Jockey Hamilton Wins First Race at Eclipse Champion Sunday
Jockey Hamilton Wins First Race at Eclipse Champion Sunday
Something Awesome, Unbridled Juan Heading Back to Laurel
Racing Returns Thursday with Rainbow 6, Super Hi-5 Carryovers
LAUREL, MD – Jockey Weston Hamilton won his first race as an Eclipse Award champion Sunday at Laurel Park, guiding P & H Stables and C & B Stables’ Weekend Flyer to a 3 ½-length win in the fourth race.
Hamilton, 20, was riding for the second day since being honored as North America’s top apprentice jockey, leading all bug riders with 118 wins and $3.5 million in purse earnings. He began his career as a journeyman Dec. 22.
Weekend Flyer ($7.40), a daughter of 2003 Horse of the Year Mineshaft, broke her maiden in her fifth career start and second of 2019 for trainer Charles Frock, winning the $25,000 maiden claimer for 3-year-old fillies in 1:39.45 for one mile over a fast main track.
“I love winning here.
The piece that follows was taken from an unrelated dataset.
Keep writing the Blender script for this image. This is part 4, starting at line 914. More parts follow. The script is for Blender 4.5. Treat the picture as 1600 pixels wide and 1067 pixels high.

This is my home. It feels good to win at home. It felt good to just come right back and win one,” Hamilton said. “I’ve got to keep the ball rolling and keep riding hard.”
Hamilton was at Gulfstream Park’s Sport of Kings Theater in Hallandale Beach, Fla. to pick up his award, becoming the 11th Maryland-based rider to earn the Eclipse as champion apprentice, joining a list that includes Hall of Famers Chris McCarron (1974) and Kent Desormeaux (1987) and contemporary Victor Carrasco (2013).
“It definitely is an honor and a blessing to be a part of that list. I’ve heard and seen afew of them ride and they’re really good riders, so it’s an honor to be included with them,” Hamilton said. “It was just real exciting. Honestly, I almost lost it a little bit. I had my whole family there and everybody was looking at me and it was a big deal for me and my family and everybody.”
Something Awesome, Unbridled Juan Heading Back to Laurel
Stronach Stables’ multiple graded-stakes winning millionaire Something Awesome exited Saturday’s $9 million Pegasus World Cup Invitational (G1) at Gulfstream Park in good order after racing in contention for six furlongs before dropping back to be 10thbehind City of Light.
The 8-year-old gelding was doing well enough Sunday to return to the track for trainer Jose Corrales, who said both he and 6-year-old two-time stakes-winning stablemate Unbridled Juan will return to Laurel Park by the end of the week.
“Something Awesome came out very good. He ran with them. He’s an 8-year-old horse. We jogged him today and he looked fresh, so it didn’t take as much out of him as I expected,” Corrales said. “He ran good all the way into the stretch. I got excited, and then something bothered him.
“When I talked to Edgar he said when he was making the last move coming to the quarter pole, another horse bumped him a little bit and took his air out or something like that,” he added. “I was thinking he bled, the way he stopped because he shouldn’t have stopped the way he did. I was thinking we could run third. But after Edgar told me that, he said he didn’t want to keep riding because he thought the horse bled.”
Unbridled Juan ran fourth, beaten a total of two lengths, in a three-way photo finish behind winner Aztec Sense in the one-mile Fred W. Hooper (G3) on the Pegasus undercard. Breaking Lucky was second, a neck ahead of Fellowship, with another head back to Alex Cintron riding Unbridled Juan.
“He’s good. I think he was mad the [race] was not a little bit longer. He came back like he didn’t even run. He was so fresh,” Corrales said. “The mile is a little bit short for him. That horse, we’re really looking forward to a big year with him. He’s going to have a year like I had [in 2018] with Something Awesome … as long as we go longer. A mile and a sixteenth and up, he’s going to be all right. He’s a nice horse.”
Notes: There will be carryovers of $1,680.45 in the $1 Super Hi-5 and $1,551.30 in the 20-cent Rainbow 6 when live racing returns to Laurel with an eight-race program Thursday, Jan. 31 which begins at 12:30 p.m. Multiple tickets with all six winners Sunday each returned $102.60.